Saturday, November 14, 2009

Driving back with dreams in my head

On the drive back from a close friends restaurant (65 in case you live in Koramangla - they completed 6 months - well done Vijesh and friends), I started a conversation with the friend I was dropping home. Any dreams ? Hasn't work run its course for you ? Immediate response: yes. Earlier this morning, I land up late ( again ) for Start Up Saturdays at IIMB - The average age of someone looking to do their own thing - 28. Now am I imagining it, or does everyone want to do their own thing ? I read somewhere that we are in the Age of Aquarius, where creativity rules. From what I see, it seems its already here.

Have I any dreams ? Absolutely. Working upto the point where I can switch my passion and day job around. For now I'm learning that unlearning the engineering mind learning the product designer's is hard for one reason alone : rusted imagination. Its a muscle that I've not had to use for a while. At least not in the right way: to create.

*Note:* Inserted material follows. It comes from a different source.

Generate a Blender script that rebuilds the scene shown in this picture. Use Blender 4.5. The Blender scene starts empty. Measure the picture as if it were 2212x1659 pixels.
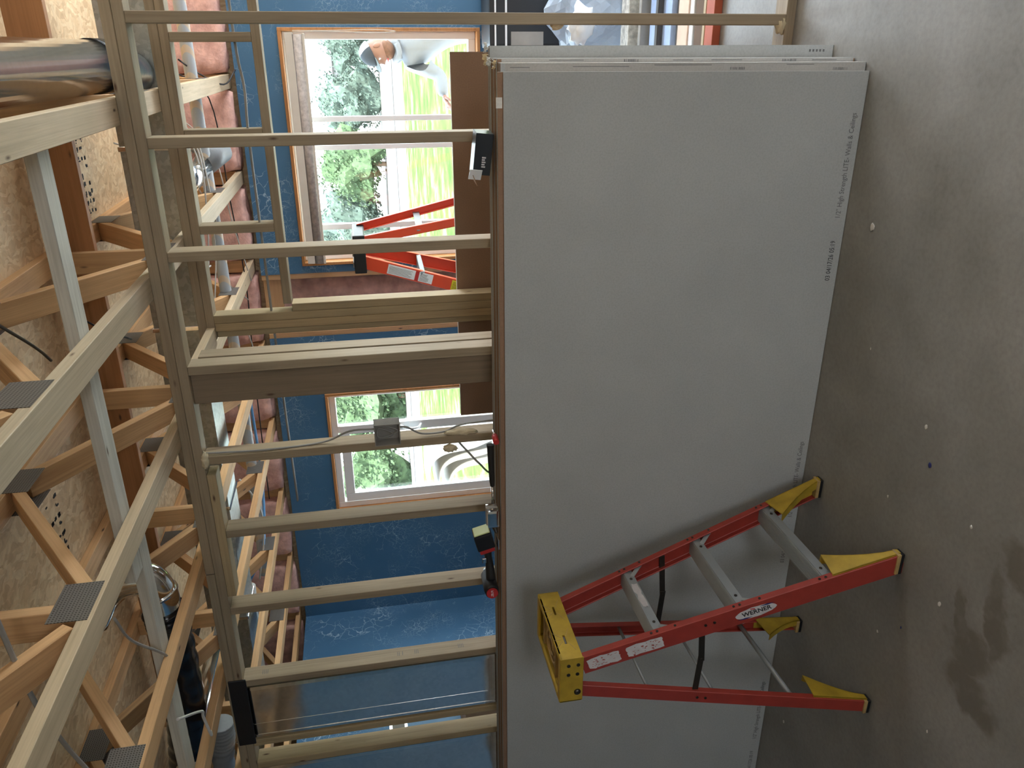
import bpy, bmesh, math, random
from mathutils import Matrix, Vector, noise
random.seed(7)
SC = bpy.context.scene
COL = SC.collection
V = Vector
# ------------------------------------------------------------------ camera
# the photograph was taken with the phone held sideways: "up" in the place is "left" in the picture
F_PX = 1695.4
yaw, pitch, roll = 0.41017646, -0.1729595, 0.07728929
CAM_H = 1.683
fwd = V((-math.sin(yaw)*math.cos(pitch), math.cos(yaw)*math.cos(pitch), math.sin(pitch)))
rt0 = V((math.cos(yaw), math.sin(yaw), 0)); dn0 = fwd.cross(rt0)
rt = math.cos(roll)*rt0 + math.sin(roll)*dn0
dn = -math.sin(roll)*rt0 + math.cos(roll)*dn0
cd = bpy.data.cameras.new('camera'); cam = bpy.data.objects.new('camera', cd); COL.objects.link(cam)
cd.sensor_width = 36; cd.lens = F_PX/2212*36; cd.clip_start = .02; cd.clip_end = 400
cm = Matrix((dn, rt, -fwd)).transposed().to_4x4(); cm.translation = V((0, 0, CAM_H))
cam.matrix_world = cm
SC.camera = cam
# ------------------------------------------------------------------ sky, exposure, daylight openings
SC.view_settings.view_transform = 'Standard'; SC.view_settings.look = 'None'
SC.view_settings.gamma = 1; SC.view_settings.exposure = 1.62; SC.view_settings.use_curve_mapping = False
WORLD_STRENGTH = 4.6
w = bpy.data.worlds.new('overcast_sky'); SC.world = w; w.use_nodes = True
nt = w.node_tree; bg = nt.nodes['Background']
tc = nt.nodes.new('ShaderNodeTexCoord'); sx = nt.nodes.new('ShaderNodeSeparateXYZ'); rp = nt.nodes.new('ShaderNodeValToRGB')
nt.links.new(tc.outputs['Generated'], sx.inputs[0]); nt.links.new(sx.outputs['Z'], rp.inputs[0]); nt.links.new(rp.outputs[0], bg.inputs[0])
rp.color_ramp.elements[0].position = 0; rp.color_ramp.elements[0].color = (.92, .96, 1.0, 1)
rp.color_ramp.elements[1].position = .6; rp.color_ramp.elements[1].color = (.72, .86, 1.0, 1)
bg.inputs[1].default_value = WORLD_STRENGTH
sl = bpy.data.lights.new('sun', 'SUN'); sl.energy = 9; sl.angle = math.radians(3); sl.color = (1, .96, .90)
so = bpy.data.objects.new('sun', sl); COL.objects.link(so); so.matrix_world = V((.45, -.75, 1.15)).to_track_quat('Z', 'Y').to_matrix().to_4x4()
def portal(name, loc, normal, sx_, sy_):
    l = bpy.data.lights.new(name, 'AREA'); l.shape = 'RECTANGLE'; l.size = sx_; l.size_y = sy_; l.cycles.is_portal = True
    o = bpy.data.objects.new(name, l); COL.objects.link(o)
    o.matrix_world = Matrix.Translation(loc) @ V(normal).to_track_quat('-Z', 'Y').to_matrix().to_4x4()
    return o
portal('daylight_window', (-.65, 6.02, 1.4), (0, -1, 0), 1.6, 1.25)
portal('daylight_window', (-3.03, 6.02, 1.4), (0, -1, 0), 1.1, 1.3)
portal('daylight_patio_door', (1.55, 6.02, 1.05), (0, -1, 0), 2.0, 2.05)
portal('daylight_added_side_opening', (3.56, 4.6, 1.1), (-1, 0, 0), 2.0, 2.1)  # unseen side opening, added to brighten the blue far room
portal('daylight_added_front_opening', (1.45, -3.16, 1.15), (0, 1, 0), 1.5, 1.05)  # opening behind the camera, added and sized as fill for the near room
# ------------------------------------------------------------------ node helpers / materials
MATS = {}
class NT:
    def __init__(s, name):
        s.m = bpy.data.materials.new(name); s.m.use_nodes = True; s.t = s.m.node_tree
        s.b = s.t.nodes['Principled BSDF']; s.out = s.t.nodes['Material Output']
    def n(s, t, **k):
        x = s.t.nodes.new('ShaderNode'+t)
        for a, b in k.items(): setattr(x, a, b)
        return x
    def l(s, a, b): s.t.links.new(a, b)
    def val(s, node, key, v): node.inputs[key].default_value = v
    def coords(s, scale=(1, 1, 1), rand=True):
        tc = s.n('TexCoord'); mp = s.n('Mapping'); mp.inputs['Scale'].default_value = scale
        if rand:
            oi = s.n('ObjectInfo'); mu = s.n('Math', operation='MULTIPLY'); mu.inputs[1].default_value = 37.
            s.l(oi.outputs['Random'], mu.inputs[0]); va = s.n('VectorMath', operation='ADD')
            s.l(tc.outputs['Object'], va.inputs[0]); s.l(mu.outputs[0], va.inputs[1]); s.l(va.outputs[0], mp.inputs[0])
        else: s.l(tc.outputs['Object'], mp.inputs[0])
        return mp.outputs[0]
    def noise(s, co, scale, detail=4, rough=.55, dist=0):
        x = s.n('TexNoise'); s.l(co, x.inputs['Vector']); s.val(x, 'Scale', scale); s.val(x, 'Detail', detail); s.val(x, 'Roughness', rough); s.val(x, 'Distortion', dist)
        return x.outputs['Fac']
    def ramp(s, f, stops, interp='LINEAR'):
        r = s.n('ValToRGB'); r.color_ramp.interpolation = interp; e = r.color_ramp.elements
        while len(e) < len(stops): e.new(.5)
        for el, (p, c) in zip(e, stops):
            el.position = p; el.color = (*c, 1) if len(c) == 3 else c
        s.l(f, r.inputs[0]); return r.outputs[0]
    def mix(s, f, a, b, mode='MIX'):
        x = s.n('Mix', data_type='RGBA', blend_type=mode)
        for sock, v in ((x.inputs[0], f), (x.inputs[6], a), (x.inputs[7], b)):
            if hasattr(v, 'is_output'): s.l(v, sock)
            else: sock.default_value = v if not isinstance(v, tuple) else (*v, 1)[:4]
        return x.outputs[2]
    def bump(s, f, strength=.2, dist=.01):
        b = s.n('Bump'); s.l(f, b.inputs['Height']); s.val(b, 'Strength', strength); s.val(b, 'Distance', dist); s.l(b.outputs[0], s.b.inputs['Normal'])
    def base(s, c):
        if isinstance(c, tuple): s.b.inputs['Base Color'].default_value = (*c, 1)
        else: s.l(c, s.b.inputs['Base Color'])
    def rough(s, r): s.b.inputs['Roughness'].default_value = r
def plain(name, c, rough=.6, metal=0, var=.12, bump=0, scale=9):
    t = NT(name); co = t.coords()
    f = t.noise(co, scale, 5)
    t.base(t.ramp(f, [(.3, tuple(x*(1-var) for x in c)), (.7, tuple(min(1, x*(1+var)) for x in c))]))
    t.rough(rough); t.b.inputs['Metallic'].default_value = metal
    if bump: t.bump(t.noise(co, scale*6, 3), bump, .004)
    MATS[name] = t.m; return t.m
def wood(name, dark, light, knot=(.10, .05, .025), stain=0, rough=.62):
    t = NT(name); co = t.coords((1, 1, 1))
    mp = t.n('Mapping'); mp.inputs['Scale'].default_value = (1.1, 16, 16); t.l(co, mp.inputs[0])
    a = t.noise(mp.outputs[0], 1.6, 6, .6, .4)
    mp2 = t.n('Mapping'); mp2.inputs['Scale'].default_value = (.5, 60, 60); t.l(co, mp2.inputs[0])
    b = t.noise(mp2.outputs[0], 2.5, 3)
    c = t.ramp(a, [(.28, dark), (.52, light), (.78, tuple(.5*(p+q) for p, q in zip(dark, light)))])
    c = t.mix(.25, c, t.ramp(b, [(.3, tuple(.65*p for p in dark)), (.6, light)]), 'MIX')
    blot = t.noise(co, 2.2, 3); c = t.mix(.5, c, t.ramp(blot, [(.3, (.72, .70, .68)), (.65, (1, 1, 1))]), 'MULTIPLY')
    oi = t.n('ObjectInfo'); c = t.mix(.55, c, t.ramp(oi.outputs['Random'], [(0, (.78, .76, .74)), (.5, (1, .98, .95)), (1, (1, .9, .8))]), 'MULTIPLY')
    mk = t.n('Mapping'); mk.inputs['Scale'].default_value = (2.6, 8, 8); t.l(co, mk.inputs[0])
    vo = t.n('TexVoronoi'); t.l(mk.outputs[0], vo.inputs['Vector']); t.val(vo, 'Scale', 1.5); t.val(vo, 'Randomness', 1)
    kf = t.ramp(vo.outputs['Distance'], [(.03, (1, 1, 1)), (.06, (.4, .4, .4)), (.09, (0, 0, 0))])
    c = t.mix(kf, c, knot)
    if stain:
        ms = t.n('Mapping'); ms.inputs['Scale'].default_value = (1.3, 9, 9); t.l(co, ms.inputs[0])
        sf = t.ramp(t.noise(ms.outputs[0], 1.3, 3), [(.60, (0, 0, 0)), (.66, (.8, .8, .8))])
        c = t.mix(sf, c, (.09, .04, .02))
    t.base(c); t.rough(rough); t.bump(b, .15, .003)
    MATS[name] = t.m; return t.m
M_STUD = wood('spruce_stud', (.26, .195, .125), (.39, .31, .21))
M_STUDY = wood('yellow_pine_stud', (.33, .245, .135), (.48, .37, .215))
M_WANE = wood('waney_stud', (.27, .20, .125), (.39, .31, .205), stain=1)
M_HDR = wood('wide_board', (.20, .145, .09), (.29, .215, .14))
M_TRUSS = wood('truss_wood', (.55, .31, .14), (.76, .48, .24))
M_TRUSSG = wood('weathered_truss_wood', (.46, .36, .23), (.64, .52, .36))
M_BROWN = wood('dark_ribbon_board', (.34, .15, .055), (.46, .22, .09))
M_CASE = wood('oak_casing', (.42, .17, .05), (.62, .29, .10), rough=.4)
M_BRACE = wood('grey_bracing_lumber', (.42, .40, .34), (.62, .61, .54))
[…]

But starting now, as the song goes I "get back, get back, get back to where you belong".

G'night world

Thursday, June 19, 2008

Stairway to Heaven

An image that arrived during conversation and stayed:

There is stairway to heaven. But you don't see it. Each step appears only at the instant you place your leg with the intent to walk. The last step disappears the instant your leg has lifted from it. You do not know who is creating the steps or where they lead. But they always lead higher.

Saturday, August 4, 2007

Smoke Songs

The evening rolls in hissing like an old steam engine. Its belly full of blackness, its mouth spewing impenetrable fog. Like a warm cloak I heard someone say. Yes, truly. Like a warm cloak which erases features and distinctions makes everything look the same. The ancient cloud from within which eveything is possible and nothing stays the same. Nothing is better and nothing worse. No distinctions and no separations. If we are all just one, isn't it possible we're just empty deep inside ? Empty like instruments ? The deepest human resonances are sound. The oldest human visions are smoke. So light a fire, inside or outside. Sing a song . We're one. I'll hear you.